WRITTEN EXERCISE: Copy out lines with the word "part" from the material that follows.
--- GIVEN ENTRIES ---
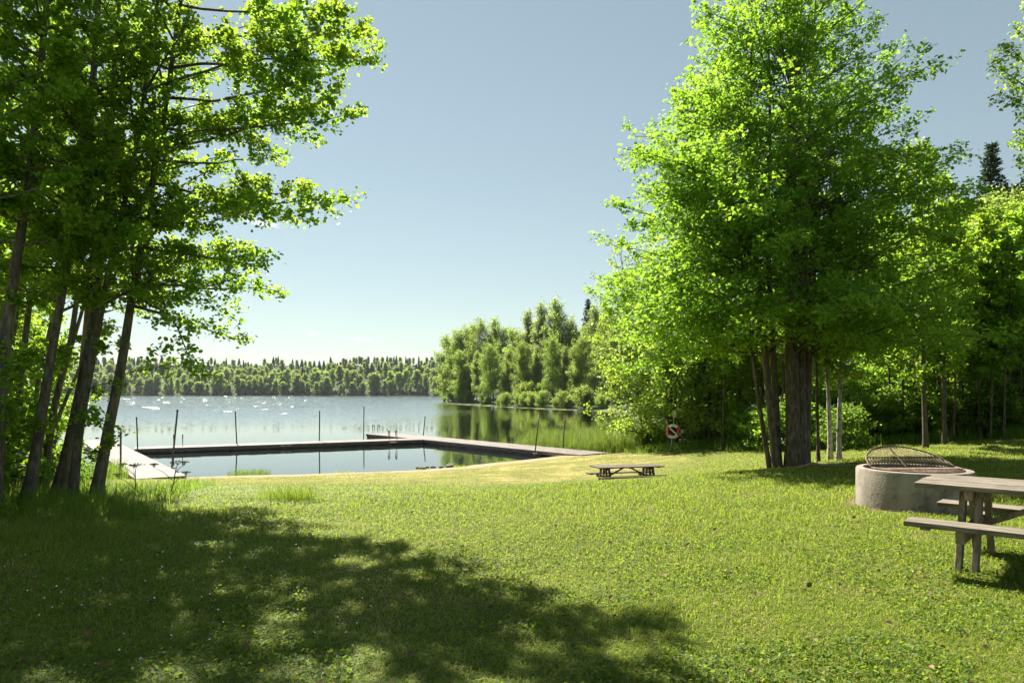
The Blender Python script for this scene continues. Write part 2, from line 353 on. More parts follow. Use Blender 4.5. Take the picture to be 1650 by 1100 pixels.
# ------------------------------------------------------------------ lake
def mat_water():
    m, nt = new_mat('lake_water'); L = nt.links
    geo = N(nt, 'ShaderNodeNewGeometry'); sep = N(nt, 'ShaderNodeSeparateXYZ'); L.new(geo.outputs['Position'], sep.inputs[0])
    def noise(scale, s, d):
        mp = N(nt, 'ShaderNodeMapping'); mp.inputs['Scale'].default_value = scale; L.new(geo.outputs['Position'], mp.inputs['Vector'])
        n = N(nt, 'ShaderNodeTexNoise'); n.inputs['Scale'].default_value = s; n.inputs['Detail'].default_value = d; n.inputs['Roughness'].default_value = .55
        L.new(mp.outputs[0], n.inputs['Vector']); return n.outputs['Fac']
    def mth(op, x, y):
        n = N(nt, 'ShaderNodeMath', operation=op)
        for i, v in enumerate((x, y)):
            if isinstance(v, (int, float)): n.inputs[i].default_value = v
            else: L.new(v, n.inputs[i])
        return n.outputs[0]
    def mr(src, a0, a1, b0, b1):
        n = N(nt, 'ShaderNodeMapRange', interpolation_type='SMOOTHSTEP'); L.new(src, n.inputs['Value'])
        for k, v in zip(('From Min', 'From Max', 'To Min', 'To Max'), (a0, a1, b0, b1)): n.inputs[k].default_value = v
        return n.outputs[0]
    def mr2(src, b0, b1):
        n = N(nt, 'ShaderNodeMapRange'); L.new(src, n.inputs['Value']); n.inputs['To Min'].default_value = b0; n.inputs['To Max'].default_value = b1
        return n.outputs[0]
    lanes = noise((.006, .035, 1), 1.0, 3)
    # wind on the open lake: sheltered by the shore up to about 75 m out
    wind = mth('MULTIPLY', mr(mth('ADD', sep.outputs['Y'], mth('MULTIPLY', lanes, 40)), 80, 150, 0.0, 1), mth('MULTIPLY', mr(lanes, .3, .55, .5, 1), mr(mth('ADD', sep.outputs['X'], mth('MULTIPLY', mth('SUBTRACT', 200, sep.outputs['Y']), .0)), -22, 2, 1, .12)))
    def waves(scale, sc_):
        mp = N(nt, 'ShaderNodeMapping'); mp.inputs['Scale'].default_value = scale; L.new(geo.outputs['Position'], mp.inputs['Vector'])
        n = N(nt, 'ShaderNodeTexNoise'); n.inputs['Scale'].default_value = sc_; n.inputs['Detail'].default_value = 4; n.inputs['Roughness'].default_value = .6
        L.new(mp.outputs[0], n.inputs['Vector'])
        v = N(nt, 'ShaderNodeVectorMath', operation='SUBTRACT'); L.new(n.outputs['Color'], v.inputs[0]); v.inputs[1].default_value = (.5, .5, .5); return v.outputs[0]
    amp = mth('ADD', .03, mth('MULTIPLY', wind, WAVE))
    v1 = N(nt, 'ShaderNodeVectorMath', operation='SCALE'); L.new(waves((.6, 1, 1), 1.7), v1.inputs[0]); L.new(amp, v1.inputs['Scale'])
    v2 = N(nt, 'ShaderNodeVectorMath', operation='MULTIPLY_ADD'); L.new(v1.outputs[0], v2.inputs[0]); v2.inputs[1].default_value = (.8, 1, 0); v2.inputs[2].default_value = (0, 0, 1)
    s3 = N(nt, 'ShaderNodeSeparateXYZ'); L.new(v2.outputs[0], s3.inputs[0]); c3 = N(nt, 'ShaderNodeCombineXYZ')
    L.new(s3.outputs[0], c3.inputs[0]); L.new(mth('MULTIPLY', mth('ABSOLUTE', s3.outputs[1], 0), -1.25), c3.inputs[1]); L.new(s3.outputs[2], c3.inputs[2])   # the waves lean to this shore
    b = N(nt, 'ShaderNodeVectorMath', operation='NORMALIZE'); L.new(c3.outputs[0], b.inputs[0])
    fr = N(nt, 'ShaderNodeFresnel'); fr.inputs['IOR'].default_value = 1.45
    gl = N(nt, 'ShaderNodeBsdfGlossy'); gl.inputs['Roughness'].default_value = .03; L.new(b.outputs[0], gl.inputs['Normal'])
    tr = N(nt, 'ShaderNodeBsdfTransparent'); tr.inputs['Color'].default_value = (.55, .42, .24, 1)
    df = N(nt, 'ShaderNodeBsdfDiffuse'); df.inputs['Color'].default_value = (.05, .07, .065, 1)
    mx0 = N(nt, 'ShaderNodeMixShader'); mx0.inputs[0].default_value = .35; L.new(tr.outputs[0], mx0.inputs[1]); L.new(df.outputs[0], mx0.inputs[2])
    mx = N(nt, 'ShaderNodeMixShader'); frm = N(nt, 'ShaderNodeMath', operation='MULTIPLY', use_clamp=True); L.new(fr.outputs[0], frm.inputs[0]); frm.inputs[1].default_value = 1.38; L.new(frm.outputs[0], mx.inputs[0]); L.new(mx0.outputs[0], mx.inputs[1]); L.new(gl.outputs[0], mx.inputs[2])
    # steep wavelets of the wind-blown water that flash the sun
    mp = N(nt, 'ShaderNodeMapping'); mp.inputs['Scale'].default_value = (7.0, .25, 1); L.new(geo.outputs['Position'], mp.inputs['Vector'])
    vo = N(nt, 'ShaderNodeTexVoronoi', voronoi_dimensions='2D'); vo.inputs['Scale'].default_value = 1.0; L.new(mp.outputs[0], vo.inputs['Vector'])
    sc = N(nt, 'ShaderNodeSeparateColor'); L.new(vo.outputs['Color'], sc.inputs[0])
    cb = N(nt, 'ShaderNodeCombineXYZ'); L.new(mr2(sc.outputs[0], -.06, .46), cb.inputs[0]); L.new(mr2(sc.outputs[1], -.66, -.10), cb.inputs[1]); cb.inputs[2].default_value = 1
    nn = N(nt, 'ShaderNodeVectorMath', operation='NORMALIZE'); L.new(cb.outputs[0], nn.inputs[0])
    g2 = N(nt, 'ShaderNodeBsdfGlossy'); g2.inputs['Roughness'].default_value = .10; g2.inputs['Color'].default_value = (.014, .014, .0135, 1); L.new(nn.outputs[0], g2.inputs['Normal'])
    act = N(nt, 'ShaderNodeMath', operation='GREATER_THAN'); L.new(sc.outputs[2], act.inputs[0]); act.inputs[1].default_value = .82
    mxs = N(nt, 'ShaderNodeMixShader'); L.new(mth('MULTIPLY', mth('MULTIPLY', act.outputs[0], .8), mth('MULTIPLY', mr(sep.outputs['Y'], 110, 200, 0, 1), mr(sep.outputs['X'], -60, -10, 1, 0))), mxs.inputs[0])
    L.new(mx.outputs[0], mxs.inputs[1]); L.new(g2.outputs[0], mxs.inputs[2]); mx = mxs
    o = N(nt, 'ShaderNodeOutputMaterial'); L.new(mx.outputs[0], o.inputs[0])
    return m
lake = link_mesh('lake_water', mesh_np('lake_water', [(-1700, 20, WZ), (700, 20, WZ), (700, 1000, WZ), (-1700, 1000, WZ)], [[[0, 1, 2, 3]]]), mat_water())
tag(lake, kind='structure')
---
--- GIVEN ENTRIES ---
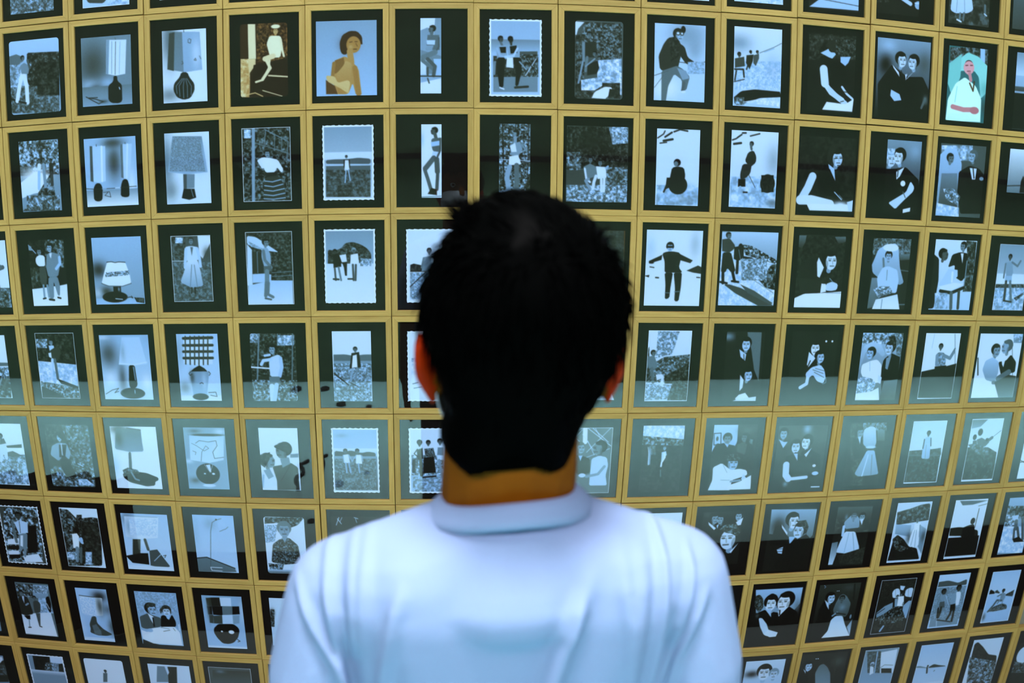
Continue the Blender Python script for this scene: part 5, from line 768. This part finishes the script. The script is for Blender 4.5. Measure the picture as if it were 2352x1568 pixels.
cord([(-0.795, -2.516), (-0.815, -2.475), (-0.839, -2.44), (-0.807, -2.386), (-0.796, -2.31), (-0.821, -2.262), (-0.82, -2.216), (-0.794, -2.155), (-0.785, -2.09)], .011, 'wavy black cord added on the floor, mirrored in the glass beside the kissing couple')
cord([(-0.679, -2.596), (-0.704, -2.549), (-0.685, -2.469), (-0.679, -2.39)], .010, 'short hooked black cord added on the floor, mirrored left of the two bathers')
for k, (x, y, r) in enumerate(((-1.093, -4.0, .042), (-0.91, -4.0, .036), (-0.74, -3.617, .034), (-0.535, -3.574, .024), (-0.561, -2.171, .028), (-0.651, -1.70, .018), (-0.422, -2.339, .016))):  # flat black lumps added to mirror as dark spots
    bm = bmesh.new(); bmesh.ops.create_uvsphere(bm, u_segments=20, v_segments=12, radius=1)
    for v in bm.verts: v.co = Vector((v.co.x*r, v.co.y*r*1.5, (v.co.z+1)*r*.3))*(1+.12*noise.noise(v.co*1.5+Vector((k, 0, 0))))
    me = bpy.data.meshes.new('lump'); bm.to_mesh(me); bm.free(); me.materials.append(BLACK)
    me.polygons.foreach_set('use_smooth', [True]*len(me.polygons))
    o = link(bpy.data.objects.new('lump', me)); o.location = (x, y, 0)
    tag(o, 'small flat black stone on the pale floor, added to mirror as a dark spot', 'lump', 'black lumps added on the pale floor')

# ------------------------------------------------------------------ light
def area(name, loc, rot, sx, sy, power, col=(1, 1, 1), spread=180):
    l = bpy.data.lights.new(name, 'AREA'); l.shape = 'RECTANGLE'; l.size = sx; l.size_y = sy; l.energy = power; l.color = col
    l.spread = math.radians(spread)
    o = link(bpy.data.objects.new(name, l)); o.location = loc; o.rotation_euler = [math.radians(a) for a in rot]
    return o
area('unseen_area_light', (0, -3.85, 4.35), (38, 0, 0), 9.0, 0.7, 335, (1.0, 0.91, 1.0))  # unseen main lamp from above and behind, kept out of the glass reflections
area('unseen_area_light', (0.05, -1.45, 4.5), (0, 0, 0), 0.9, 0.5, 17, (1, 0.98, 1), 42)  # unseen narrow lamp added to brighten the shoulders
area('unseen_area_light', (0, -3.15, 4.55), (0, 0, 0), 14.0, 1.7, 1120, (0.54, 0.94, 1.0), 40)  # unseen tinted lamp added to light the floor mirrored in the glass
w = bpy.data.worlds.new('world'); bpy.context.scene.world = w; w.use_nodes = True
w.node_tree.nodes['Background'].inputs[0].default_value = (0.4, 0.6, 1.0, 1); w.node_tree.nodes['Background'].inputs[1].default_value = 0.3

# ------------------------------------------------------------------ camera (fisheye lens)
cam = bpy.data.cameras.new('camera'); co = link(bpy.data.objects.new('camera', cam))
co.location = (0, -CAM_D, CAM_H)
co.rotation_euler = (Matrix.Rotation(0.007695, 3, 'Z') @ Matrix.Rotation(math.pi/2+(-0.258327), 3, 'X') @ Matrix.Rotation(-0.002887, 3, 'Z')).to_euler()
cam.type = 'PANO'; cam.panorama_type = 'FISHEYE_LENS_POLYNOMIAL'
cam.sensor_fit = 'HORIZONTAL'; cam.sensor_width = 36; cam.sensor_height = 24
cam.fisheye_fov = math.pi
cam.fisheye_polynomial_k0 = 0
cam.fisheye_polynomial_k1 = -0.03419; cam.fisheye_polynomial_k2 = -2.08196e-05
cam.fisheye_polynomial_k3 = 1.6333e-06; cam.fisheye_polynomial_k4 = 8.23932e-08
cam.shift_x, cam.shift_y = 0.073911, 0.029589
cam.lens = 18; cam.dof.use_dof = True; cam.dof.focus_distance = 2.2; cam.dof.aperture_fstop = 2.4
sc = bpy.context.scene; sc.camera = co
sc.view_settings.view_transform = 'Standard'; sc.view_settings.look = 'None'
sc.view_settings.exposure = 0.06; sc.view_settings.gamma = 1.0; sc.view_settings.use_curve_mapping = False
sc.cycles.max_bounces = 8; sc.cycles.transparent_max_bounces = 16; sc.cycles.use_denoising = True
---
FULL SOLUTION:
The Blender Python script for this scene continues. Write part 2, from line 353 on. More parts follow. Use Blender 4.5. Take the picture to be 1650 by 1100 pixels.
Continue the Blender Python script for this scene: part 5, from line 768. This part finishes the script. The script is for Blender 4.5. Measure the picture as if it were 2352x1568 pixels.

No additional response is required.